Computer Science Students Program Applications for iPhone

 The iPhone is revolutionizing mobile phone technology, and now University of Houston computer science students are exploring the latest frontier in software development that has been opened by one of the world’s most talked-about gadgets.

Apple’s smartphone has been an international sensation since launching in 2007. Last fall the computer science department offered a new class where students get hands-on experience designing software applications for the iPhone.

"The iPhone exemplifies a new kind of mobile computing, and we’re providing students with state-of-the-art expertise," said Ioannis Pavlidis, Eckhard Pfeiffer Professor of Computer Science who taught the course.

Previous versions of the class used the Windows Mobile operating system, but students were limited to program simulations on a desktop. But the iPhone, with its groundbreaking multitouch interface, opened new opportunities for software development, Pavlidis said.

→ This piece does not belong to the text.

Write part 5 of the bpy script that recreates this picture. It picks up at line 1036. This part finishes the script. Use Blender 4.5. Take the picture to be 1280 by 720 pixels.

Among the most popular features of the iPhone are third-party applications that can be downloaded from Apple’s "App Store." Anyone can design a program – such as a game or a news, entertainment or networking tool. If approved by Apple, the program is made available to iPhone users. The App Store features thousands of such applications.

So, equipped with Macs and iPhones, students in the class worked in groups on semester-long projects to design iPhone applications. Not only were students expected to design from scratch a complete, user-ready application, but they also delivered weekly updates and demonstrations. This emphasis on teamwork, accountability and deadlines mirrors a professional environment, Pavlidis said.

The results could be headed to an iPhone near you. The group that designed the course’s standout project – a game called iTapFrenzy – will submit their program to Apple for review and possible placement in the App Store.

The game is simple, but addictive. Using both hands, players tap squares moving across the screen in increasingly complex patterns. The game engages, and confuses, both sides of the brain, said Anthony Amolochitis, a computer science student who helped create iTapFrenzy.

"You start playing it, and before you know it, 30 minutes have gone by," he said.

The game was an instant hit. Pradeep Buddharaju, a postdoctoral researcher who co-taught the class with Pavlidis, said he spent more time playing iTap Frenzy than grading it and now has it installed on his iPhone.

With mobile computing becoming more widespread, the iPhone class is essential, Amolochitis said.

"I think all computer science students should take this class," he said. "Everyone has programmed for a desktop, but not everyone has programmed for a mobile device."
The class will be offered again in the fall.